### Goal
Write out each line word for word. Drop pictures.

= = = = =

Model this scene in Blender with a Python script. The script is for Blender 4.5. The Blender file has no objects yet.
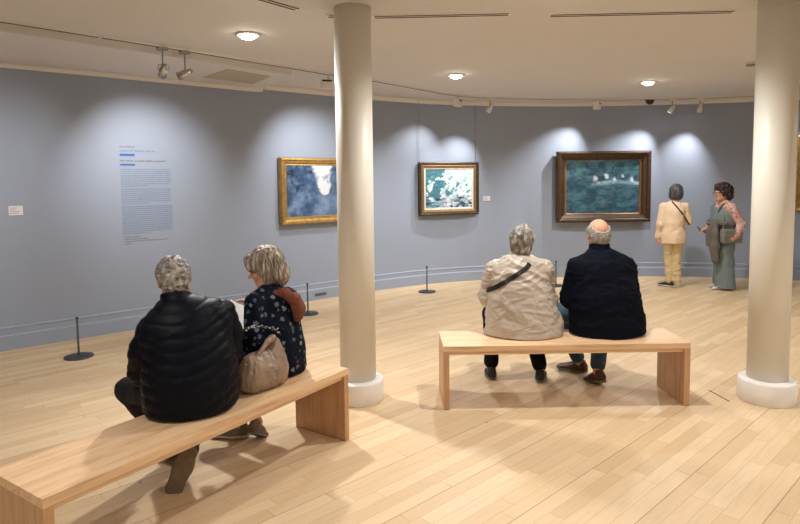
import bpy, bmesh, math, random
import numpy as np
from mathutils import Vector, Matrix
from mathutils.bvhtree import BVHTree
random.seed(7)
C = bpy.context.scene.collection
PI = math.pi
V = lambda *a: np.array(a, float)
CEIL = 2.95
SEAT = .472

# ------------------------------------------------------------------ helpers
def tag(o, label=None, cat=None, group=None, kind=None):
    if label: o['label'] = label
    if cat: o['category'] = cat
    if group: o['group'] = group
    if kind: o['kind'] = kind
    return o

def empty(name, loc=(0, 0, 0), rotz=0, **k):
    o = bpy.data.objects.new(name, None); C.objects.link(o)
    o.location = loc; o.rotation_euler = (0, 0, rotz); o.empty_display_size = .1
    return tag(o, **k)

def link_mesh(name, me, mat=None, parent=None, smooth=False):
    o = bpy.data.objects.new(name, me); C.objects.link(o)
    if mat is not None:
        for m in (mat if isinstance(mat, (list, tuple)) else [mat]): me.materials.append(m)
    if parent: o.parent = parent
    if smooth:
        me.polygons.foreach_set('use_smooth', [True] * len(me.polygons))
    return o

def obj(name, bm, mat=None, parent=None, smooth=False):
    me = bpy.data.meshes.new(name); bm.normal_update(); bm.to_mesh(me); bm.free()
    return link_mesh(name, me, mat, parent, smooth)

def bx(bm, lo, hi, bev=0, M=None):
    lo = Vector(lo); hi = Vector(hi); c = (lo + hi) / 2; s = hi - lo
    m = Matrix.Translation(c) @ Matrix.Diagonal((*s, 1))
    if M is not None: m = M @ m
    r = bmesh.ops.create_cube(bm, size=1, matrix=m)
    if bev:
        es = set()
        for v in r['verts']: es.update(v.link_edges)
        bmesh.ops.bevel(bm, geom=list(es), offset=bev, segments=2, affect='EDGES', profile=.7)
    return bm

def lathe(bm, prof, n=48, M=None):
    rings = []
    for r, z in prof:
        if r < 1e-6:
            p = Vector((0, 0, z)); rings.append([bm.verts.new(M @ p if M else p)])
        else:
            ring = []
            for i in range(n):
                a = 2 * PI * i / n; p = Vector((r * math.cos(a), r * math.sin(a), z))
                ring.append(bm.verts.new(M @ p if M else p))
            rings.append(ring)
    for a, b in zip(rings[:-1], rings[1:]):
        for i in range(n):
            j = (i + 1) % n
            if len(a) == 1 and len(b) == 1: continue
            if len(a) == 1: bm.faces.new((a[0], b[j], b[i]))
            elif len(b) == 1: bm.faces.new((a[i], a[j], b[0]))
            else: bm.faces.new((a[i], a[j], b[j], b[i]))
    bmesh.ops.recalc_face_normals(bm, faces=bm.faces)
    return bm

def tube(bm, pts, r, n=8):
    pts = [Vector(p) for p in pts]; rings = []
    rr = r if isinstance(r, (list, tuple)) else [r] * len(pts)
    prev = None
    for i, p in enumerate(pts):
        t = (pts[min(i + 1, len(pts) - 1)] - pts[max(i - 1, 0)]).normalized()
        if prev is None:
            u = t.orthogonal().normalized()
        else:
            u = (prev - t * prev.dot(t)).normalized()
        prev = u; w = t.cross(u)
        rings.append([bm.verts.new(p + (u * math.cos(2 * PI * k / n) + w * math.sin(2 * PI * k / n)) * rr[i]) for k in range(n)])
    for a, b in zip(rings[:-1], rings[1:]):
        for k in range(n): bm.faces.new((a[k], a[(k + 1) % n], b[(k + 1) % n], b[k]))
    bm.faces.new(rings[0][::-1]); bm.faces.new(rings[-1])
    return bm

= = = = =

### Written response
Model this scene in Blender with a Python script. The script is for Blender 4.5. The Blender file has no objects yet.
import bpy, bmesh, math, random
import numpy as np
from mathutils import Vector, Matrix
from mathutils.bvhtree import BVHTree
random.seed(7)
C = bpy.context.scene.collection
PI = math.pi
V = lambda *a: np.array(a, float)
CEIL = 2.95
SEAT = .472

# ------------------------------------------------------------------ helpers
def tag(o, label=None, cat=None, group=None, kind=None):
    if label: o['label'] = label
    if cat: o['category'] = cat
    if group: o['group'] = group
    if kind: o['kind'] = kind
    return o

def empty(name, loc=(0, 0, 0), rotz=0, **k):
    o = bpy.data.objects.new(name, None); C.objects.link(o)
    o.location = loc; o.rotation_euler = (0, 0, rotz); o.empty_display_size = .1
    return tag(o, **k)

def link_mesh(name, me, mat=None, parent=None, smooth=False):
    o = bpy.data.objects.new(name, me); C.objects.link(o)
    if mat is not None:
        for m in (mat if isinstance(mat, (list, tuple)) else [mat]): me.materials.append(m)
    if parent: o.parent = parent
    if smooth:
        me.polygons.foreach_set('use_smooth', [True] * len(me.polygons))
    return o

def obj(name, bm, mat=None, parent=None, smooth=False):
    me = bpy.data.meshes.new(name); bm.normal_update(); bm.to_mesh(me); bm.free()
    return link_mesh(name, me, mat, parent, smooth)

def bx(bm, lo, hi, bev=0, M=None):
    lo = Vector(lo); hi = Vector(hi); c = (lo + hi) / 2; s = hi - lo
    m = Matrix.Translation(c) @ Matrix.Diagonal((*s, 1))
    if M is not None: m = M @ m
    r = bmesh.ops.create_cube(bm, size=1, matrix=m)
    if bev:
        es = set()
        for v in r['verts']: es.update(v.link_edges)
        bmesh.ops.bevel(bm, geom=list(es), offset=bev, segments=2, affect='EDGES', profile=.7)
    return bm

def lathe(bm, prof, n=48, M=None):
    rings = []
    for r, z in prof:
        if r < 1e-6:
            p = Vector((0, 0, z)); rings.append([bm.verts.new(M @ p if M else p)])
        else:
            ring = []
            for i in range(n):
                a = 2 * PI * i / n; p = Vector((r * math.cos(a), r * math.sin(a), z))
                ring.append(bm.verts.new(M @ p if M else p))
            rings.append(ring)
    for a, b in zip(rings[:-1], rings[1:]):
        for i in range(n):
            j = (i + 1) % n
            if len(a) == 1 and len(b) == 1: continue
            if len(a) == 1: bm.faces.new((a[0], b[j], b[i]))
            elif len(b) == 1: bm.faces.new((a[i], a[j], b[0]))
            else: bm.faces.new((a[i], a[j], b[j], b[i]))
    bmesh.ops.recalc_face_normals(bm, faces=bm.faces)
    return bm

def tube(bm, pts, r, n=8):
    pts = [Vector(p) for p in pts]; rings = []
    rr = r if isinstance(r, (list, tuple)) else [r] * len(pts)
    prev = None
    for i, p in enumerate(pts):
        t = (pts[min(i + 1, len(pts) - 1)] - pts[max(i - 1, 0)]).normalized()
        if prev is None:
            u = t.orthogonal().normalized()
        else:
            u = (prev - t * prev.dot(t)).normalized()
        prev = u; w = t.cross(u)
        rings.append([bm.verts.new(p + (u * math.cos(2 * PI * k / n) + w * math.sin(2 * PI * k / n)) * rr[i]) for k in range(n)])
    for a, b in zip(rings[:-1], rings[1:]):
        for k in range(n): bm.faces.new((a[k], a[(k + 1) % n], b[(k + 1) % n], b[k]))
    bm.faces.new(rings[0][::-1]); bm.faces.new(rings[-1])
    return bm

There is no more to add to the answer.